In 2018, the Connecticut Supreme Court vacated his murder conviction and ordered a new trial. But in 2020, the chief state’s attorney declined to prosecute Skakel again, solidifying his freedom.
In January 2024, Skakel filed a lawsuit alleging that authorities withheld evidence leading to his imprisonment for more than a decade after his wrongful conviction, The Independent reported earlier this year.
According to the lawsuit, the town of Greenwich, its police department and the investigator “conspired, assisted and/or otherwise acted jointly and/or in concert with one or more of each of the aforementioned others” to violate Mr Skakel’s civil rights.
He alleges authorities withheld statements from witnesses who said two other men were in Moxley’s neighborhood the night of her murder.

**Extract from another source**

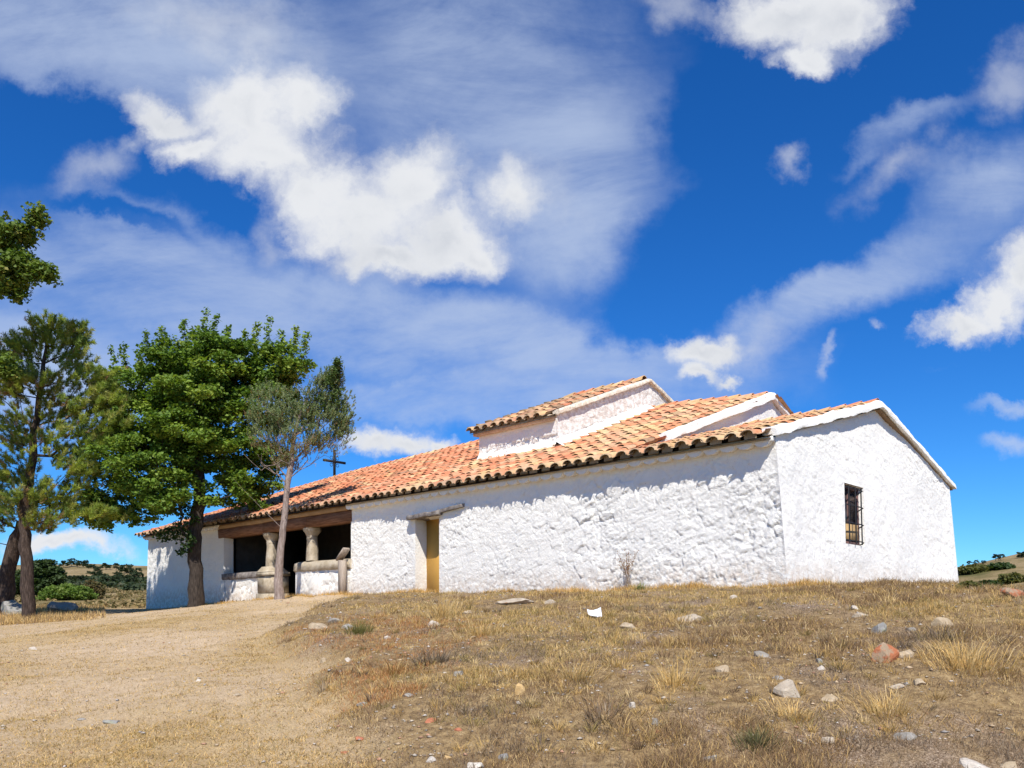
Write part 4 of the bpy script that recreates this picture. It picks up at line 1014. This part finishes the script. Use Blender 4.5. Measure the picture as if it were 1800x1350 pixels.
# ------------------------------------------------------------------ grass
STRAW = np.array([(.58, .375, .135), (.66, .445, .175), (.48, .30, .11), (.68, .50, .25)]); OLIVE = np.array([(.29, .21, .07), (.35, .26, .09), (.25, .19, .07)])
BROWN = np.array([(.24, .15, .08), (.18, .115, .065), (.30, .19, .10)]); GREY = np.array([(.24, .175, .115), (.33, .25, .17), (.15, .11, .08)]); RUST = np.array([(.42, .19, .07), (.34, .15, .055), (.50, .27, .12)])
def blades(mb, P, h, w, lean, c, bend=.5, az=None):
    N = len(P); a = RNG.uniform(0, 2*math.pi, N) if az is None else az; l = np.abs(lean)
    d = np.stack([np.cos(a)*l, np.sin(a)*l, np.ones(N)], 1); d /= np.linalg.norm(d, axis=1)[:, None]
    fa = RNG.uniform(0, 2*math.pi, N); sd = np.stack([np.cos(fa), np.sin(fa)*.4, np.zeros(N)], 1)
    hor = np.stack([np.cos(a), np.sin(a), -.35*np.ones(N)], 1)
    mid = P+d*(h*.55)[:, None]; tip = P+d*h[:, None]+hor*(h*bend*l)[:, None]*.6
    w = w[:, None]; V = np.stack([P-sd*w, P+sd*w, mid+sd*w*.75, mid-sd*w*.75, tip], 1).reshape(-1, 3)
    k = np.arange(N)[:, None]*5; q = np.concatenate([k+np.array([[0, 1, 2, 3]]), k+np.array([[3, 2, 4, 4]])])
    mb.add(V, q, np.repeat(c, 5, 0))
def clear(x, y):
    u, s = us(x, y); return ~((s > -.03) & (u > -.12)) & ~((u < 0) & (u > -.12) & (s > -.1)) & ~((u <= 0) & (y > 24))
def pick(pal, n): return pal[RNG.integers(0, len(pal), n)]*RNG.uniform(.75, 1.25, n)[:, None]
def grass_field():
    mb = MB()
    # bank: uneven dead grass in clumps
    N = 2400000; y = 5.2+26*RNG.random(N)**1.5; x = RNG.uniform(-.68, .68, N)*y
    ok = clear(x, y); x, y = x[ok], y[ok]; bk = bankmask(x, y)
    n1 = vnoise(x*.55, y*.55, 101)*.6+vnoise(x*1.4, y*1.4, 102)*.4; n2 = vnoise(x*3.2, y*3.2, 103); n3 = vnoise(x*.33+9, y*.33, 104)*.6+vnoise(x*.9, y*.9, 105)*.4
    dens = bk*np.clip((n2-.2)*1.7, .34, 1)*np.clip((n1-.2)*2.2, .5, 1)*np.clip(12/y, .45, 1)
    ok = RNG.random(len(x)) < dens*.72; x, y, n1, n2, n3 = x[ok], y[ok], n1[ok], n2[ok], n3[ok]; n = len(x); print('bank blades', n)
    z = terrain(x, y)-.01
    h = (.018+.075*RNG.random(n)**2.6)*(.35+1.25*n1)*(.6+.9*n2)
    r = RNG.random(n); c = pick(STRAW, n)
    olive = (n3 > .53) & (r < .45); c[olive] = pick(OLIVE, olive.sum())
    brown = ((n3 < .54) & (r < .8)) | (r < .12); c[brown] = pick(BROWN, brown.sum())
    grey = (n1 < .46) & (r > .4); c[grey] = pick(GREY, grey.sum())
    rp = ray_ground(585, 1150); rd = np.hypot((x-rp[0])*1.0, (y-rp[1])*.5); rust = (rd < 1.3+vnoise(x*2, y*2, 7)) & (r < .8); c[rust] = pick(RUST, rust.sum())
    blades(mb, np.stack([x, y, z], 1), h, (.0016+.0014*RNG.random(n))*(.6+y/14), RNG.gamma(2, .38, n), c)
    # uneven clumps of every size
    M = 15000; y = 6.0+24*RNG.random(M)**1.4; x = RNG.uniform(-.6, .68, M)*y
    ok = clear(x, y); x, y = x[ok], y[ok]; q = vnoise(x*.5, y*.5, 140)*.6+vnoise(x*1.3, y*1.3, 141)*.4
    ok = RNG.random(len(x)) < bankmask(x, y)*np.clip((q-.22)*2.6, .12, 1)*np.clip(11/y, .4, 1)*.55; x, y, q = x[ok], y[ok], q[ok]; M = len(x)
    k = RNG.integers(14, 44, M); i = np.repeat(np.arange(M), k); n = len(i); print('clump blades', n)
    R_ = (.03+.09*RNG.random(M)**1.5)[i]; a = RNG.uniform(0, 2*math.pi, n); rr = R_*np.sqrt(RNG.random(n)); bx = x[i]+rr*np.cos(a); by = y[i]+rr*np.sin(a)
    H = ((.035+.14*RNG.random(M)**2.4)*(.55+.9*q))[i]*(.4+.65*RNG.random(n))
    pal = np.concatenate([STRAW, STRAW, STRAW*.8, OLIVE, BROWN, GREY]); c = pal[RNG.integers(0, len(pal), M)][i]*RNG.uniform(.7, 1.25, n)[:, None]
    blades(mb, np.stack([bx, by, terrain(bx, by)-.008], 1), H, (.0016+.0012*RNG.random(n))*(.6+by/14), np.abs(RNG.normal(.25, .35, n))+rr/R_*.5, c, .6, a+RNG.normal(0, .5, n))
    # path: short trodden turf
    N = 1900000; y = 5.2+31*RNG.random(N)**1.5; x = RNG.uniform(-.68, .25, N)*y
    ok = clear(x, y); x, y = x[ok], y[ok]; bk = bankmask(x, y)
    n1 = fbm(x*.35, y*.22, 77, 4)*2.2+.5; n2 = vnoise(x*2.6, y*2.6, 110)
    dens = (1-bk)*np.clip(1.12-n1, .38, 1)*np.clip(n2*1.4, .35, 1)*np.clip(13/y, .35, 1)
    ok = RNG.random(len(x)) < dens*.55; x, y, n2 = x[ok], y[ok], n2[ok]; n = len(x); print('path blades', n)
    c = pick(STRAW, n); r = RNG.random(n); o = r < .22; c[o] = pick(OLIVE, o.sum()); o = r > .86; c[o] = pick(BROWN, o.sum())
    blades(mb, np.stack([x, y, terrain(x, y)-.004], 1), (.012+.035*RNG.random(n)**2)*1.2, (.0018+.0014*RNG.random(n))*(.6+y/14), RNG.gamma(3, .5, n), c)
    # fringe at the foot of the walls
    N = 26000; u = RNG.uniform(-.5, 26, N); s = -.05-np.abs(RNG.normal(0, .25, N))
    g_ = np.zeros((N, 2)); g_[:, 0] = P0[0]+u*UD[0]+s*SD[0]; g_[:, 1] = P0[1]+u*UD[1]+s*SD[1]
    k2 = RNG.uniform(-.3, 10.8, N//2); j2 = -.10-np.abs(RNG.normal(0, .28, N//2)); g2 = np.stack([P0[0]+j2*UD[0]+k2*SD[0], P0[1]+j2*UD[1]+k2*SD[1]], 1)
    g_ = np.concatenate([g_, g2]); u = np.concatenate([u, -k2]); cl = vnoise(u*1.6, u*0, 120)*.6+vnoise(u*4, u*0, 121)*.4
    ok = RNG.random(len(g_)) < np.clip((cl-.28)*2.6, .05, 1); g_, cl = g_[ok], cl[ok]; n = len(g_)
    c = pick(STRAW*np.array((1.05, .95, .8)), n); r = RNG.random(n); o = r < .18; c[o] = pick(OLIVE, o.sum()); o = r > .85; c[o] = pick(BROWN, o.sum())
    blades(mb, np.stack([g_[:, 0], g_[:, 1], terrain(g_[:, 0], g_[:, 1])-.01], 1), (.05+.13*RNG.random(n)**1.6)*(.4+cl), .003+.002*RNG.random(n), RNG.gamma(2, .22, n), c)
    # grass about the pines and boulders
    N = 30000; y = RNG.uniform(24, 40, N); x = RNG.uniform(-.66, -.50, N)*y
    q = vnoise(x*.8, y*.8, 130); ok = (q > .4) & (x < -.5*y-RNG.normal(0, 1.0, N)-.6*vnoise(x, y, 131)+.3); x, y, q = x[ok], y[ok], q[ok]; n = len(x)
    blades(mb, np.stack([x, y, terrain(x, y)], 1), (.08+.25*RNG.random(n)**2)*(.3+q), .005+.004*RNG.random(n), RNG.gamma(2, .3, n), pick(np.concatenate([STRAW, BROWN]), n))
    tag(mb.build('dry_grass', M_GRASS), 'sun bleached dry grass covering the slope, the path edges and wall foot', 'grass', kind='stuff')
grass_field()
def tuft(name, px, py, hpx, wpx, n, pal, label, cat='grass tuft', lean=.35, width=.0035, heads=None, group=None, seeds=0):
    p = ray_ground(px, py); k = p[1]/F; H = hpx*k; W = wpx*k/2; b = MB()
    a = RNG.uniform(0, 2*math.pi, n); r = W*np.sqrt(RNG.random(n))*np.where(RNG.random(n) < .5, .4, 1.1); x = r*np.cos(a); y = r*np.sin(a)
    z = terrain(x+p[0], y+p[1])-p[2]-.01
    h = H*(.15+.9*RNG.random(n)**1.8); l = np.abs(RNG.normal(0, lean, n))+.4*r/max(W, 1e-3)*W/H
    blades(b, np.stack([x, y, z], 1), h, width*(.7+.6*RNG.random(n)), l, pick(np.asarray(pal), n), .6, a+RNG.normal(0, .5, n))
    o = b.build(name, M_GRASS)
    o.location = tuple(p); tag(o, label, cat, group)
    return o, p, H, W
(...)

The defendants in the lawsuit “knew that there were other more likely suspects and that there was no probable cause to arrest and/or maintain a prosecution against the Plaintiff (Skakel), but continued to do so intentionally and maliciously, in order to convict a ‘Kennedy Cousin,’” the suit alleges.
Skakel’s lawsuit seeks unspecified compensation and punitive damages from both the city and investigator Frank Garr, who Skakel alleges had “deep antipathy” toward him and the entire Kennedy family.
The lawsuit also alleges Garr was looking to profit from collaborating on a book about Skakel killing Martha, and threatened witnesses so they would testify against him.
Skakel suffered violations of his constitutional rights, loss of liberty from his time in prison, humiliation, embarrassment, “severe emotional distress, terror and fear,” financial loss and harm and “destruction of reputation and family relationships,” the lawsuit says.
Their cousin, Robert F. Kennedy Jr., now a presidential candidate, was one of his staunchest defenders and wrote a book claiming Michael Skakel was framed.
Martha’s family has maintained their belief that Michael Skakel killed their daughter. Her father John passed away in 1988, but after news in 2018 that Michael Skakel’s conviction was overturned, her mother Dorthy Moxley told the New York Times: “There’s no doubt in my mind that he did it.”